Exemplo dessa urgência foi a operação deflagrada pela polícia federal na semana passada. Denominada de Operação Bullish, ela investiga possíveis fraudes e irregularidades na concessão de aportes financeiros do Banco Nacional de Desenvolvimento Econômico e Social (BNDES) para a JBS, um dos maiores frigoríficos do Brasil e do mundo.

Esta operação apenas evidencia o que já se desconfiava, não apenas em relação a este frigorífico, mas entre outros empreendimentos brasileiros de grande porte: há a presença elevada e desnecessária de subsídios e empréstimos de origem estatal.

Pesquisadores, como os economistas Sérgio Lazzarini e Alexandre Schwartsman, não veem grandes justificativas para tal atuação estatal, que mais se assemelha a uma versão do “Bolsa família”, o “Bolsa Empresário”.

Eles atestam que empreendimentos semelhantes à JBS possuem pouco impacto no desenvolvimento industrial do país e conseguiriam empréstimos financeiros equivalentes na iniciativa privada – contando, contudo, com menos benesses, como juros menores e maiores prazos para a quitação do débito.

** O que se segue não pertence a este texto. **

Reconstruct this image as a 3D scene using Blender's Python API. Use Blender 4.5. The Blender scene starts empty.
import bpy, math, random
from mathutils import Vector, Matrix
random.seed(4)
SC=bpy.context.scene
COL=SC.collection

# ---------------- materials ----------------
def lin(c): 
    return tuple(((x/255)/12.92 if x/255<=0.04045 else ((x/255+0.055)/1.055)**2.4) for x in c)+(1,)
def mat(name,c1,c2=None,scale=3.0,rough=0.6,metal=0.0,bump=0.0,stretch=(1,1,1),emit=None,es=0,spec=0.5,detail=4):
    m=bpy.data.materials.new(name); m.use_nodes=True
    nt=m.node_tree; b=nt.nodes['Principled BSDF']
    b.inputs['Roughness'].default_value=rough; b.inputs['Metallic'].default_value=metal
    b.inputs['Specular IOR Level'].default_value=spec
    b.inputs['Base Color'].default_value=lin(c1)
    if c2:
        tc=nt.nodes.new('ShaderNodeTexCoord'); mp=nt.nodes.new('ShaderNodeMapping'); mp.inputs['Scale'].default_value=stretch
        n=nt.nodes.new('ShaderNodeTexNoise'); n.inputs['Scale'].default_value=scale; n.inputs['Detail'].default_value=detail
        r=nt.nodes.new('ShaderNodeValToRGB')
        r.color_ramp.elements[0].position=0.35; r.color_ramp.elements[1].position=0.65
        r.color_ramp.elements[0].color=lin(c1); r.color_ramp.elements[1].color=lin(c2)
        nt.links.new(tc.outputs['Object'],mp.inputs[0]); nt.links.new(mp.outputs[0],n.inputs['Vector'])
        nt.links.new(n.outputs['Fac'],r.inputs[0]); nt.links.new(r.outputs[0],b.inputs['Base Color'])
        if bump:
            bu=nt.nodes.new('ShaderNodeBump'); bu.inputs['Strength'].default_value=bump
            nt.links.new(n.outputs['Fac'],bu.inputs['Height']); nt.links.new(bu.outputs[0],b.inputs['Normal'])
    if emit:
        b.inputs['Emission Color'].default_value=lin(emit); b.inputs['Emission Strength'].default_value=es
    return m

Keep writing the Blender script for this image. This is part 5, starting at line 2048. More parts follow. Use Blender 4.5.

Nos resta, porém, nos indignarmos com esta realidade e reivindicarmos maior accountabillity das operações do BNDES, assim como o uso dos empréstimos como investimentos em empreendimentos que realmente necessitem do aporte financeiro de origem estatal.

Neste mesmo jornal, Andre Rafael, co-idealizador do Projeto Brasil 2030, nos alerta que muitos dos problemas no modelo de financiamento do Estado brasileiro são decorrentes da inexistência de esforço consistente e contínuo de tornar a Constituição plenamente exequível.

Se não houver esta revisão do texto constitucional, seus direitos e garantias, podemos ver se concretizar a visão do Estado mínimo, ao qual André avalia que isso poderá surgir não pela crença da sociedade nos princípios liberais, mas pela necessidade de ter o mercado como alternativa ao Estado e sua dificuldade em fomentar políticas públicas que correspondam ao interesse dos cidadãos.

Se tomaremos a decisão por mais Estado ou menos Estado, resta claro que ele permanecerá lá, ainda firme. Não alcançaremos – seguramente não nos próximos anos – o status de Anarquia. 

Precisamos, todavia, aumentar sua capacidade de transparência e sua eficiência. Como disse José Murilo de Carvalho, em seu livro Cidadania no Brasil: o longo caminho, “os progressos feitos são inegáveis, mas foram lentos e não escondem o longo caminho que ainda falta percorrer”.